Assessing the Rapid Refresh Forecast System data assimilation capability to represent an Amazon coastal squall line

Clusters of convective clouds organized in bands, which develop along the coastline of northern South America and propagate across the Amazonian basin, are known as Amazon coastal squall lines. Amazon coastal squall lines have been well studied, mainly using field campaigns held in the Amazon, reanalysis, and satellite derived precipitation estimates. Studies have also used numerical models to understand the mechanisms that drive the initiation, development, and propagation of these systems, and recently some have advanced to data assimilation applications using the data collected during field campaigns.
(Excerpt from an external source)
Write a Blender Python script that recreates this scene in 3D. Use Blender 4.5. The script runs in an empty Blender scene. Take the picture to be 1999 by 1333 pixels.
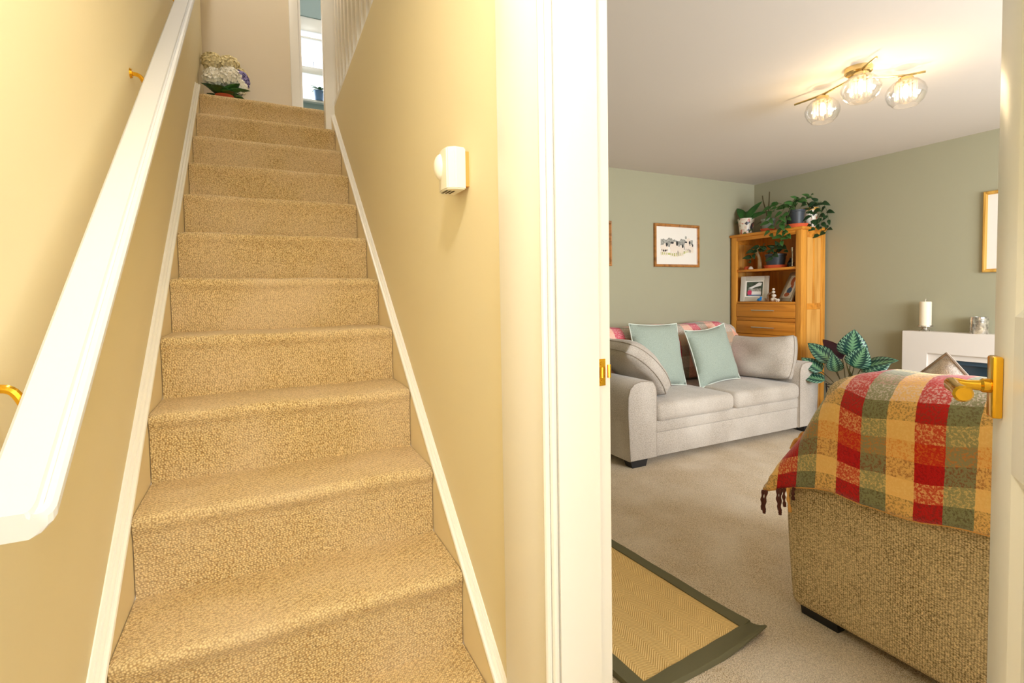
import bpy, bmesh, math, random
from mathutils import Vector, Matrix, Euler
random.seed(7)
S = bpy.context.scene
C = S.collection
PI = math.pi

# ------------------------------------------------------------------ camera
cd = bpy.data.cameras.new('camera'); cam = bpy.data.objects.new('camera', cd); C.objects.link(cam)
yaw, pitch, roll = math.radians(26.524), math.radians(-2.388), math.radians(-0.94)
fw = Vector((math.sin(yaw)*math.cos(pitch), math.cos(yaw)*math.cos(pitch), math.sin(pitch)))
rt = Vector((math.cos(yaw), -math.sin(yaw), 0)); up = rt.cross(fw)
rt, up = rt*math.cos(roll)+up*math.sin(roll), up*math.cos(roll)-rt*math.sin(roll)
M3 = Matrix((rt, up, -fw)).transposed()
cam.matrix_world = Matrix.Translation((0.292, -1.227, 1.316)) @ M3.to_4x4()
cd.sensor_fit = 'HORIZONTAL'; cd.sensor_width = 36; cd.lens = 986.27/1999*36
cd.shift_x = 0.0; cd.shift_y = (617.68-666.5)/1999
cd.clip_start = 0.02
S.camera = cam

# ------------------------------------------------------------------ world, exposure, lights
S.view_settings.view_transform = 'Standard'; S.view_settings.look = 'None'
S.view_settings.gamma = 1.0; S.view_settings.use_curve_mapping = False
S.view_settings.exposure = 0.0
S.cycles.use_denoising = True
S.cycles.max_bounces = 10; S.cycles.diffuse_bounces = 6; S.cycles.transparent_max_bounces = 16
S.cycles.sample_clamp_indirect = 6.0
w = bpy.data.worlds.new('overcast_sky'); S.world = w; w.use_nodes = True
w.node_tree.nodes['Background'].inputs[0].default_value = (0.93, 0.97, 1.0, 1)
w.node_tree.nodes['Background'].inputs[1].default_value = 3.0

def light(name, kind, loc, energy, col, size=0.1, size_y=None, look=None, spread=None):
    ld = bpy.data.lights.new(name, kind); lo = bpy.data.objects.new(name, ld); C.objects.link(lo)
    lo.location = loc; ld.energy = energy; ld.color = col
    if kind == 'AREA':
        ld.shape = 'RECTANGLE'; ld.size = size; ld.size_y = size_y or size
        if spread: ld.spread = spread
    else:
        ld.shadow_soft_size = size
    if look is not None:
        lo.rotation_euler = Vector(look).to_track_quat('-Z', 'Z').to_euler()
    return lo
WARM = (1.0, 0.955, 0.84); COOL = (0.90, 0.95, 1.0)
light('daylight_living_window', 'AREA', (3.5, -2.36, 1.55), 165, COOL, 2.3, 1.25, (0, 1, -0.05))
light('daylight_hall_door', 'AREA', (0.37, -2.55, 1.5), 16, COOL, 0.7, 1.4, (0, 1, 0))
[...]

However, numerical modeling studies simulating an operational framework are challenging and therefore hard to find in the literature.
This study aims to investigate the impact of assimilating all available data in a 3-hourly cycling configuration using the prototype Rapid Refresh Forecast System on the representation of an Amazon coastal squall line case study. The prototype RRFS is based on the FV3 Limited Area Model and the Grid point Statistical Interpolation analysis system. A domain with 3 km grid spacing covering part of northern South America is used to study a squall line case that occurred on July 5, 2020. Numerical experiments are conducted testing different configurations in GSI, such as multiple ensemble background error covariance weights in hybrid analyses, super saturation removal, the planetary boundary layer pseudo-observations function, as well as varied observation types and two physics suites: one based on the Global Forecast System (GFS) version 15 physics and a suite based on the High Resolution Rapid Refresh (HRRR) physics. Results show that large scale patterns are well captured in all experiments and the forecasts are improved when using data assimilation. Although the area studied has a low density data coverage, results are promising and will be presented during the seminar.